Shortly after graduating from AU, Marcum took a job at Grant Thornton, an accounting firm.

“My sister used to work for a big accounting company,” Alan loved to say of Sue. “And she got tired of that and ran away and joined the circus.”

While studying for her graduate degree, Marcum worked as a tax director at Ringling Bros. and Barnum and Bailey.

Alan said the job at Ringling Bros. was perfect for Sue. Where else could she record hay on tax returns and “sale of manure” on income statements? She loved finding amusement in the smallest parts of her job.

Professor Don Williamson taught one of Marcum’s graduate classes. She would often call Williamson for advice with various circus-related accounting tasks.

“We couldn’t figure out how to depreciate [the value of] an elephant,” he said.

From Ringling Bros., Marcum moved to AU.

Beloved teacher

Marcum taught in Kogod for 11 years, inviting students to find the fun in accounting.

Williamson hired Marcum to be a full-time Kogod professor when he was the head of the accounting department.

When Marcum applied for the position, Williamson was most impressed by her enthusiasm for working with AU students.

“She looked at her students as if they were her family,” he said. “In a way, they were like her extended family.”

Students described Marcum as dedicated, generous and enthusiastic about her subject.

“She was always smiling,” Einar Bar Shira, a junior in Kogod, said of Marcum.

Shira first studied with Marcum in the fall of 2009. She said Marcum made her fall in love with accounting.

“She just loved what she did so much, and it was such an inspiration for everybody, even if you don’t like accounting it just gives you some point of how to look at life and how to take things that you like to the next level,” Shira said.

Josh Offsie, who graduated from Kogod in 2009, said Marcum led students in yoga and meditation to capture the attention of his 8:30 a.m. accounting class. She also used alternate methods to keep the class quiet.

“If you interrupted class in any way, you had to bring in breakfast for the whole class,” Offsie said.

After seeing Marcum’s course offerings during registration, Offsie rearranged his entire schedule to be able to take her class.

“It’s the only 8:30 in the morning class [where] I never missed one,” Offsie said.

Hostess and cook

Outside the classroom, Marcum’s cousin, M. L. Sprung described her as “such a good hostess.”

Sprung said Marcum would organize a yearly birthday party for herself.

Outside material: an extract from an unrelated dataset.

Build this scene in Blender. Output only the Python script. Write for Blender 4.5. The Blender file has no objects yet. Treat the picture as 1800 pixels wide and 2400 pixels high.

She would cook foods and play music that corresponded to a theme.

“She loved to entertain, and she just so much enjoyed having all the women that she knew from different organizations meet each other and network,” Sprung said.

In 2006, Marcum established a scholarship for an AU alumnus pursuing a master’s degree in accounting. At one of her birthday celebrations, she asked all invitees to make a contribution to this scholarship fund.

Marcum is survived by her parents, brother, sister-in-law, niece and nephew.

news@theeagleonline.com

Correction: This article originally stated that Professor Sue Marcum died Monday, Oct. 21. The date was, in fact, Oct. 25. The Eagle regrets this error.